Le dehors en armes fondait sur nos principes, et c’est précisément en leur nom que le dedans m’attaquait en sens opposé. Or, pour peu que je me fusse relâché, on m’eût bientôt ramené au temps du Directoire ; j’eusse été l’objet et la France l’infaillible victime d’un contre-brumaire. Nous sommes de notre nature si inquiets, si faiseurs, si bavards !… Qu’il arrive vingt révolutions, et nous aurons aussitôt vingt constitutions ! C’est ce dont on s’occupe le plus, ce qu’on observe le moins.
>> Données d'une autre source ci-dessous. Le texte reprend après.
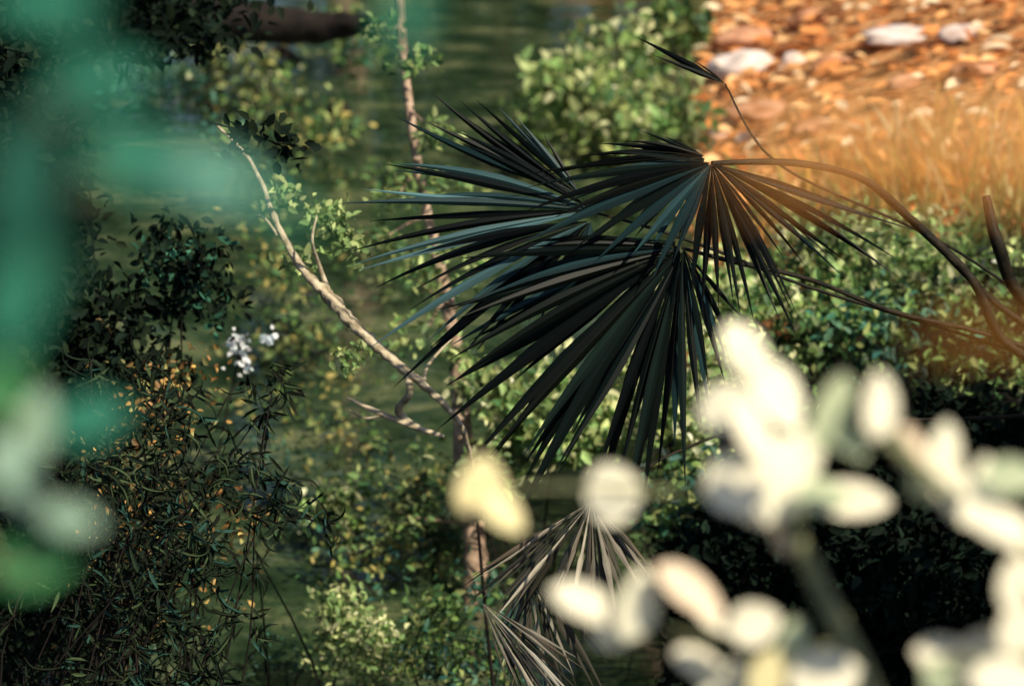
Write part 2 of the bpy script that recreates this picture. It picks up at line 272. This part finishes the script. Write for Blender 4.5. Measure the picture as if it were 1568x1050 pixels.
grass("green_grass",[(1250,400),(1350,390),(1450,400),(1540,390),(1180,350)],70,.4,G_bright,.3)
grass("dark_grass",[(1400,1000),(1500,1000),(1520,900),(1300,800),(1450,760),(1420,900)],40,.4,[(.02,.035,.02),(.02,.03,.02),(.04,.05,.03)],.25,w=.008,mat=M_shade)
mb=MB(); tube(mb,[S(250,25,15.5),S(400,35,15.3),S(500,42,15.2),S(560,36,15)],[.13,.12,.1,.06],M_darkbark,rough=.1,seg=10); mb.build("fallen_log")
mb=MB()
for (u,v,wd) in [(430,95,60),(385,145,30),(450,160,30),(215,178,60),(520,182,40)]:
    q=hit(u,v)[0]; d=dw(v); tube(mb,[q+[-px(wd/2,d),0,.02],q+[0,0,.07],q+[px(wd/2,d),0,.0]],[.02,.05,.015],M_darkbark,rough=.2)
mb.build("driftwood")
# ---------------------------------------------------------------- fan palm
def fan(mb,u,v,d,spec,nb,tw=0.,depth=None,cols=((.012,.022,.02),),mat=M_palm,droop=.06,fuse=.45,wmul=1.25,fo=.3,jit=2.,cap=.075):
    hub=S(u,v,d); A=[s[0] for s in spec]; R=[px(s[1],d) for s in spec]; D=depth or [0]*len(A); idx=np.linspace(0,len(A)-1,nb)
    ang=np.interp(idx,range(len(A)),A); rr=np.interp(idx,range(len(A)),R); dd=np.interp(idx,range(len(A)),D); da=np.gradient(np.radians(ang))
    ts=np.linspace(0.02,1,14)
    for i in range(nb):
        a=math.radians(ang[i]+random.uniform(-jit,jit)); r=rr[i]*random.uniform(.82,1.1)
        dirn=nrm(math.cos(a)*RT+math.sin(a)*UP-(dd[i]+random.uniform(-.12,.12))*FW)
        n0=-FW*math.cos(tw)+UP*math.sin(tw)+rng.normal(size=3)*.22; side=nrm(np.cross(dirn,n0)); nn=np.cross(side,dirn)
        wf=abs(math.tan(da[i]/2)); wmax=min(wf*r*fuse*wmul,r*cap); V=[]
        bend=random.uniform(-.06,.06)*r; dp=droop*random.uniform(.2,2.4)
        for t in ts:
            w_=min(wf*r*t*1.1,wmax) if t<fuse else wmax*(1-((t-fuse)/(1-fuse))**1.4)
            w_=max(w_,.0005)
            c=hub+dirn*r*t+np.array([0,0,-1])*dp*r*t**2.4+side*bend*t*t
            fold=fo*w_
            V+= [c-side*w_-nn*fold, c+nn*fold*.6, c+nn*fold*.6, c+side*w_-nn*fold]
        F=[]
        for j in range(len(ts)-1):
            o=j*4; F+=[[o,o+1,o+5,o+4],[o+2,o+3,o+7,o+6]]
        cc=np.array(cols[random.randrange(len(cols))])*random.uniform(.6,1.4)
        C=np.ones((len(V),1))*cc; C[0::4]*=.6; C[1::4]*=.8; C[2::4]*=1.3
        mb.add(V,F,C,mat)
Dk=((.003,.005,.004),(.003,.006,.005),(.005,.01,.008),(.002,.003,.003),(.003,.004,.003),(.003,.005,.004),(.014,.035,.038)); Bl=((.025,.055,.058),(.055,.115,.125),(.003,.005,.005),(.012,.03,.033),(.003,.005,.005))  # shade and blue sky sheen of the blades put into their colours
mb=MB()
fan(mb,908,322,6.35,[(146,285),(158,300),(168,340),(176,365),(184,345),(192,350)],12,cols=Bl,depth=[-.1,0,.1,.2,.2,.2])
fan(mb,905,338,6.25,[(186,330),(196,340),(206,350),(216,370),(226,300),(238,160),(252,120),(275,90)],16,tw=.35,cols=Bl,depth=[.2,.2,.15,.1,.1,.1,.1,.1])
fan(mb,890,300,6.5,[(120,110),(135,180),(148,260),(160,300)],8,tw=-.3,cols=Bl,droop=-.05)
fan(mb,1045,380,6.05,[(172,260),(182,330),(190,430),(199,440),(208,440),(218,450),(228,460),(238,450),(247,430),(256,395),(265,340),(274,290),(284,250),(296,220),(308,150)],31,tw=.1,cols=Dk,depth=[.3,.3,.3,.25,.2,.2,.2,.2,.2,.1,.1,.1,0,0,0],fuse=.48)
fan(mb,1040,370,6.2,[(178,240),(190,330),(202,360),(215,380),(230,390),(245,380),(260,340),(275,260)],20,tw=-.2,cols=Dk,depth=[-.1]*8,fuse=.5)
fan(mb,1090,250,6.0,[(172,150),(183,260),(193,300),(205,280),(220,200),(238,170),(256,190),(270,190),(280,220),(290,250),(297,280),(305,240),(314,220),(322,240),(330,280),(338,330),(344,250)],30,tw=.2,cols=Dk,depth=[.2]*17,fuse=.42)
fan(mb,1080,240,6.25,[(150,90),(165,150),(178,240),(186,280),(192,260),(205,220),(225,180),(250,150)],18,tw=-.2,cols=Dk)
fan(mb,1110,128,6.6,[(138,60),(147,165),(152,200),(160,110)],3,tw=.1,cols=Dk,fuse=.3)
tb=S(1800,620,6.4); gz=H(tb[0],tb[1]); crown=tb
pets=[([S(1090,250,6.0),S(1220,250,6.1),S(1330,280,6.2),S(1430,370,6.3),S(1560,490,6.4),crown],.010),
 ([S(1045,380,6.05),S(1120,400,6.1),S(1240,428,6.2),S(1370,478,6.3),S(1540,520,6.4),crown],.007),
 ([S(908,325,6.35),S(1000,350,6.4),S(1100,385,6.45),S(1240,440,6.5),S(1500,520,6.5),crown],.005),
 ([S(1330,280,6.25),S(1410,350,6.3),S(1490,430,6.35),S(1560,540,6.4),crown],.013),
 ([S(1110,128,6.6),S(1190,250,6.6),S(1400,350,6.6),S(1520,420,6.5),crown],.004),
 ([S(1510,300,6.3),S(1530,380,6.3),S(1580,470,6.4),crown],.018)]
for p,r in pets: tube(mb,p,[r*.6]+[r]*(len(p)-2)+[r*1.6],M_pet,seg=6,sub=6)
tube(mb,[[tb[0]+.1,tb[1]+.1,gz-.1],[tb[0]+.05,tb[1],gz+(tb[2]-gz)*.5],tb+[0,0,.1]],[.14,.12,.13],M_darkbark,rough=.15,seg=14,sub=10)
for k in range(4):
    a=-0.9+k*.6; h=tb+np.array([math.cos(a)*.9,math.sin(a)*.6,.35]); tube(mb,[tb,(tb+h)/2+[0,0,.1],h],[.015,.01,.007],M_pet,seg=6)
    for j in range(26):
        th=2*math.pi*j/30; e1=np.array([math.cos(a),math.sin(a),.2]); e2=np.array([-math.sin(a),math.cos(a),0])
        dv=math.cos(th)*e1+math.sin(th)*e2; leaves(mb,h[None],dv[None],np.array([[0,0,1.]]),[.5],[.04],np.array([[.01,.018,.015]]),M_palm)
mb.build("fan_palm")
# dead frond hanging below
mb=MB(); Gd=((.2,.17,.13),(.34,.3,.23),(.12,.09,.06),(.05,.045,.03),(.46,.42,.34),(.02,.02,.015))
fan(mb,905,768,6.4,[(208,150),(215,225),(219,232),(223,236),(228,230),(234,200),(244,170),(254,150),(262,180),(276,210),(290,170),(304,150),(318,130)],42,tw=.3,cols=(Gd[0],Gd[2],Gd[3],Gd[1],Gd[5],Gd[3]),mat=M_dead,droop=.05,fuse=.5,depth=[.2,-.1,.3,0,.3,-.1,.2,0,.2,0,.2,0,.1],wmul=2.2,jit=4,cap=.035)
fan(mb,738,922,6.3,[(288,120),(294,150),(300,180),(306,200),(312,230),(318,230),(324,190),(332,150)],28,tw=-.3,cols=Gd,mat=M_dead,droop=.06,fuse=.5,depth=[.3,0,.2,-.1,.2,0,.1,.1],wmul=2.2,jit=4,cap=.04)
fan(mb,810,880,6.5,[(232,100),(250,150),(262,170),(275,180),(290,180),(305,200),(325,180)],26,cols=Gd[2:4]+((.05,.1,.09),(.3,.27,.2)),mat=M_dead,droop=.1,fuse=.4,wmul=1.8,jit=5,cap=.035)
tube(mb,[S(905,768,6.5),S(960,735,6.6),S(1040,690,6.7),S(1180,650,6.7),S(1500,640,6.6),crown],[.004,.004,.004,.004,.006,.01],M_pet,seg=6)
mb.build("dead_palm_frond")
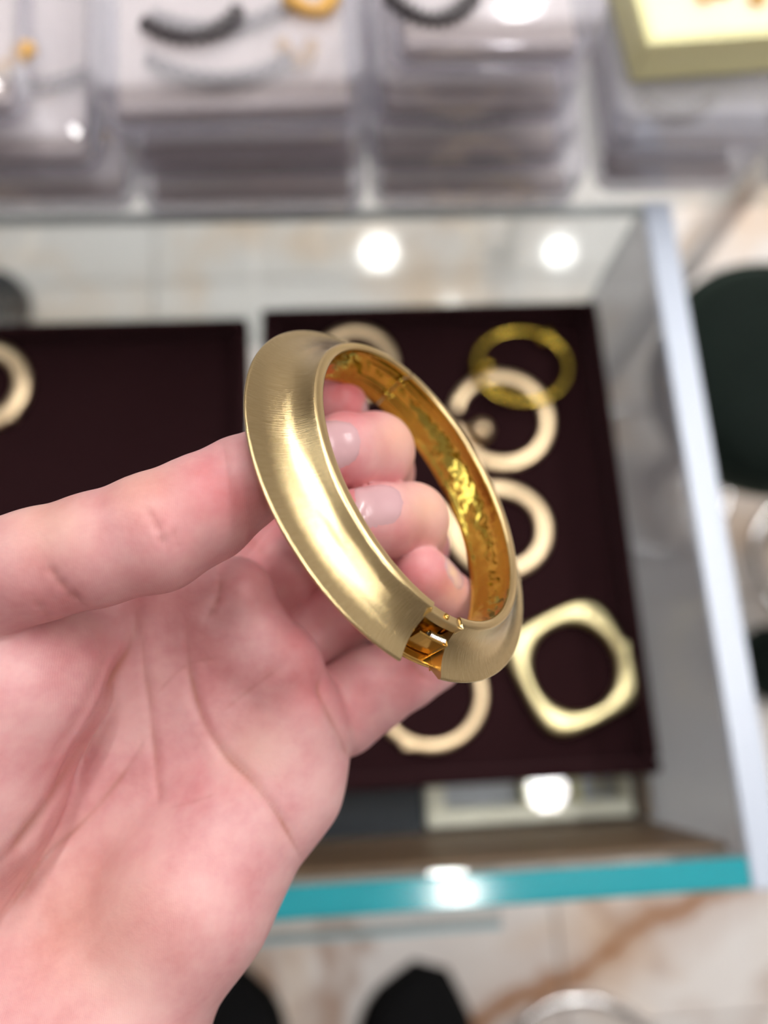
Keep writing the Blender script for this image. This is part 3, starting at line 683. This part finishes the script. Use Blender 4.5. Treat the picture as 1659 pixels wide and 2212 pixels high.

Ah ! que nous avons besoin de grandir dans cette belle et glorieuse route ! Nos grands hommes en ce genre se sont montrés si petits ! Fasse le ciel que la jeunesse d’aujourd’hui profite de tant de fautes, et qu’elle se montre aussi sage qu’elle sera ardente !!! etc. »

Aujourd’hui le gouverneur a commencé ses grandes réductions. Il a fallu nous séparer de huit domestiques anglais qu’on nous avait donnés. C’était pour eux une vive douleur, et c’est pour nous un sentiment doux de voir que tous ceux qui nous approchent s’attachent à nous et nous regrettent. Nous manquons réellement du nécessaire journalier : pour y pourvoir, l’Empereur va faire vendre son argenterie ; c’est sa seule ressource.